The Beer Orders and me

I was there, you know. First in the queue, too. Although that was a bit lucky because they opened a new window just as I arrived at the HMSO bookshop in Holborn to pick up a copy, hot off the press, of the Monopolies & Mergers Commission report into the tied house system.

That was in March 1989. After nine months painful gestation the report gave birth to the Beer Orders, which are exactly 20 years old this weekend. The pub trade was never the same again.

When the MMC report came out I was working on the Morning Advertiser, then a daily newspaper, which was hard for people to believe then, let alone now. So we had to plough through 500 A4 pages of text, work out what it all meant, write it up, lay it out and get it to press by a 6pm deadline.

Exciting, in its way, and the clearest sign that the pub trade had become a very different industry to the one I had started writing about only a few years before.

I had first joined the MA at the end of 1984 – and left about 15 months later.  I had realised by then that my second year on the paper was going to be very much like the first, and far too boring to keep a precocious eight-year-old interested (hrumph…).

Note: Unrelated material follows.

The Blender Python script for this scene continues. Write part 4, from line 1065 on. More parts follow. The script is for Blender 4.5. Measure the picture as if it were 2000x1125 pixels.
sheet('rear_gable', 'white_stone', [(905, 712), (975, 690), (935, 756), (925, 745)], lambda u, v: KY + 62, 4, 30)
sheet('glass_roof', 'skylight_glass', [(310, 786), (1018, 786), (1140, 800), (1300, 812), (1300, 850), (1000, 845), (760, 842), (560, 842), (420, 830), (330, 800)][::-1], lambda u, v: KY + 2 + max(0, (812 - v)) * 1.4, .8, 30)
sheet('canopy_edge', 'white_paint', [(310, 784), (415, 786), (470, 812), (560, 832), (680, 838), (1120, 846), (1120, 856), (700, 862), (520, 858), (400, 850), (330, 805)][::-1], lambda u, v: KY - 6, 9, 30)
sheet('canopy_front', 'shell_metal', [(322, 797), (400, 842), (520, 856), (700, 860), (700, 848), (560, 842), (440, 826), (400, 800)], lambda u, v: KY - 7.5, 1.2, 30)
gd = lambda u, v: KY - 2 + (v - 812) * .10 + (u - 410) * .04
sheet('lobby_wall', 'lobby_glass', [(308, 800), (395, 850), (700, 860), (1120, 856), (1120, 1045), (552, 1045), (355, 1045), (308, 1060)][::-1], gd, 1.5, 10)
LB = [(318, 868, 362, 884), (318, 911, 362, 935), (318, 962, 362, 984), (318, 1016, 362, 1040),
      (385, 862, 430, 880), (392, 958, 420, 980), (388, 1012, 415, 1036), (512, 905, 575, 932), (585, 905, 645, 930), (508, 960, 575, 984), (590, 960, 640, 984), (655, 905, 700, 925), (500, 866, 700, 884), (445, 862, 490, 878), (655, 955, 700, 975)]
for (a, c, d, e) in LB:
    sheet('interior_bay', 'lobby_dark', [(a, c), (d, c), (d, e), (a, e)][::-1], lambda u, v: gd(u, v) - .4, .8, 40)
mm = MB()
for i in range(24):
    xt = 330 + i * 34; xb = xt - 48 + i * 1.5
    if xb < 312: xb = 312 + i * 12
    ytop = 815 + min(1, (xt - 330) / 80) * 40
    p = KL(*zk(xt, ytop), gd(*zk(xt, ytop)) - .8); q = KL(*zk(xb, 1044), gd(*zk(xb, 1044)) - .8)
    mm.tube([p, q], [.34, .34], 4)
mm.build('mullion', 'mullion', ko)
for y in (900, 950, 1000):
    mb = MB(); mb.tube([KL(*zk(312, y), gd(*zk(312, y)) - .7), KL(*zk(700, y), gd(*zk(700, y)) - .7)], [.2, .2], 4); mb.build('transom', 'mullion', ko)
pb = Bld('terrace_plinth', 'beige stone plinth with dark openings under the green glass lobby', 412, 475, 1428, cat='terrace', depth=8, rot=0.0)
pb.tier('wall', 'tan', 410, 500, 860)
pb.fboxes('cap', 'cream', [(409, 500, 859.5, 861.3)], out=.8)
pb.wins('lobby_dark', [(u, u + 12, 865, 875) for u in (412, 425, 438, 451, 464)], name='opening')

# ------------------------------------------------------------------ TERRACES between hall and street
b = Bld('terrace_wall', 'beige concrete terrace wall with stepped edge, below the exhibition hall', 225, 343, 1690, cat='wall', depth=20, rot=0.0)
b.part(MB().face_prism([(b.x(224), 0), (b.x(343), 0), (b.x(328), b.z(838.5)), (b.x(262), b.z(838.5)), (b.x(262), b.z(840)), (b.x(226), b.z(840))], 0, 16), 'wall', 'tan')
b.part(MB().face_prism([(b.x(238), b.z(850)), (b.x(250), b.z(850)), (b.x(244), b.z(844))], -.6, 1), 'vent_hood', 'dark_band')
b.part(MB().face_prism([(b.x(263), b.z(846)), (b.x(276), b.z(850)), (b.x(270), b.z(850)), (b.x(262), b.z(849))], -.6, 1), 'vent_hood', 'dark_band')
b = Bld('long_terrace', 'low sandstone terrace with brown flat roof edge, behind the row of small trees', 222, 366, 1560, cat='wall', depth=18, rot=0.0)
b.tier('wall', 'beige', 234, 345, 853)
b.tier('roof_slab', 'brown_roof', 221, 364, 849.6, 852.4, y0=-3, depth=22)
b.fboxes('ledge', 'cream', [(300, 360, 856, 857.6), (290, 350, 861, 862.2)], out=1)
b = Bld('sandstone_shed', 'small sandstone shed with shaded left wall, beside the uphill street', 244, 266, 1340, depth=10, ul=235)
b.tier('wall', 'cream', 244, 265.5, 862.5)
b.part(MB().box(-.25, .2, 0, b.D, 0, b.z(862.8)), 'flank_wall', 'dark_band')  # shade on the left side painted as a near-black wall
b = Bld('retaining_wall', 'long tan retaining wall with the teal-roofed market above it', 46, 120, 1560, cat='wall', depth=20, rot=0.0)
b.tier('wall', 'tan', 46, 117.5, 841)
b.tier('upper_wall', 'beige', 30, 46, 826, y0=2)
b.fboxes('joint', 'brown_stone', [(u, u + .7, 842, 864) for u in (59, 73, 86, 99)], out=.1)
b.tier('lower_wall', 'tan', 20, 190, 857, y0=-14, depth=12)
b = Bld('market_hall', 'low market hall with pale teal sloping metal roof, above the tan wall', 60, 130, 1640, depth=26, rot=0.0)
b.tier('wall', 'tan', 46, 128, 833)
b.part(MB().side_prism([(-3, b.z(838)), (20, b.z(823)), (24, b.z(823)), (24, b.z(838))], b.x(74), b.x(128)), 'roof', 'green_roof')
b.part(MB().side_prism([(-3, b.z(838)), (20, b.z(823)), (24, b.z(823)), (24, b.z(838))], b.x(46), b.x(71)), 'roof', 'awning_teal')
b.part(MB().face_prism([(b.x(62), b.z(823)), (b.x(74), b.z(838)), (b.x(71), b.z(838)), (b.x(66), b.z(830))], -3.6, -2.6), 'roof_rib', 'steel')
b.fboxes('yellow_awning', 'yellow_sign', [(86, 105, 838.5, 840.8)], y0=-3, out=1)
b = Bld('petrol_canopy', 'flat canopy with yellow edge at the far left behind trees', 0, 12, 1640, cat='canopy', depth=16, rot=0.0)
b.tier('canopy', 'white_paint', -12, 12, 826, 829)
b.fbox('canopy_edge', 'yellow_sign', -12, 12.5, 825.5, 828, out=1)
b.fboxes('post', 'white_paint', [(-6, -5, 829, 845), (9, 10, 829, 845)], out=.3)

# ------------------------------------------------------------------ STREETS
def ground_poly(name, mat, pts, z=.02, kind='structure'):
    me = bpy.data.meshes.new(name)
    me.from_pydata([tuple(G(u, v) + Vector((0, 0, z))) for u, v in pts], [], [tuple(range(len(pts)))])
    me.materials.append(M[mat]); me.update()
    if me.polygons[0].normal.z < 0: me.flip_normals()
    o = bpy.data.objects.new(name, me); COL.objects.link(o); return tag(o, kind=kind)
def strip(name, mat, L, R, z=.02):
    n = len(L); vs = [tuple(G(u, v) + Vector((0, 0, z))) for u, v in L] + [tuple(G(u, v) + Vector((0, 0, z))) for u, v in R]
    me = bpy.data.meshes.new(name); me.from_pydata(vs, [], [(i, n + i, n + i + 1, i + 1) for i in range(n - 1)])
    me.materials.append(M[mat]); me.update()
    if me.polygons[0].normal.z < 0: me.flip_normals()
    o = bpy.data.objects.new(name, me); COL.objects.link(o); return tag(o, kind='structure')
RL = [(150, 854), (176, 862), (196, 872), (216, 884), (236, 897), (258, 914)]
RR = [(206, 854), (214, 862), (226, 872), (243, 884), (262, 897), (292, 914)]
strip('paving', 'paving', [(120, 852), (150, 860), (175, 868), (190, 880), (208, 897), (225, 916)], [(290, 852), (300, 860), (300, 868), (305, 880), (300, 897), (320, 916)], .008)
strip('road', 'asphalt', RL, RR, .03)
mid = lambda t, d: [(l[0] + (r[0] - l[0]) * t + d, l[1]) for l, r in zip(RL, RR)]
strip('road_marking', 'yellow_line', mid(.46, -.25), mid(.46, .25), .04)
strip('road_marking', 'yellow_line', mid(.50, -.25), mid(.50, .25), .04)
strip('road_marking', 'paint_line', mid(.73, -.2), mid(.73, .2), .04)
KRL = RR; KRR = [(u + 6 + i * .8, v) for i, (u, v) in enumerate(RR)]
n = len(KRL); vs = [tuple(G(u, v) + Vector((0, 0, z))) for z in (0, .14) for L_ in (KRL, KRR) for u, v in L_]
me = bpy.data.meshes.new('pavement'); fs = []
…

A year later I was lured back to cover for a reporter on maternity leave – and while I was there the pub industry started to change.

It wasn’t the Beer Orders but the launch of Grand Metropolitan’s Inntrepreneur lease, in 1988, that was the straw in the wind. It brought a new kind of relationship between brewer and tenant, a new kind of publican and a new attitude to pubs as commercial enterprises.

Grand Met had recognised that its sprawling pub estate was a reservoir of untapped profitability. Tenants complained about their landlords even then, of course, but there was little incentive for them to develop their business to its full potential, and little incentive for the brewer, either, as long as the beer sales guaranteed by their tied estates filled the mash tuns.

The Inntrepreneur lease has gone down in history as a thoroughly bad deal for the licensees who signed up to it, but it got the industry thinking differently and marked the point at which pubs entered a neoliberal world where every inch of trading area had to pay its way.

It meant a new breed of publican too, forced, often reluctantly, into the entrepreneurship required to make the business model work.

The Beer Orders, by pushing at the fracture between production and retailing the Inntrepreneur lease implied, accelerated industry-wide change – change that has never stopped.

And that’s why I’m still here writing about pubs. And doing work for the Morning Advertiser again, too. It’s a funny old game. But it’s not boring.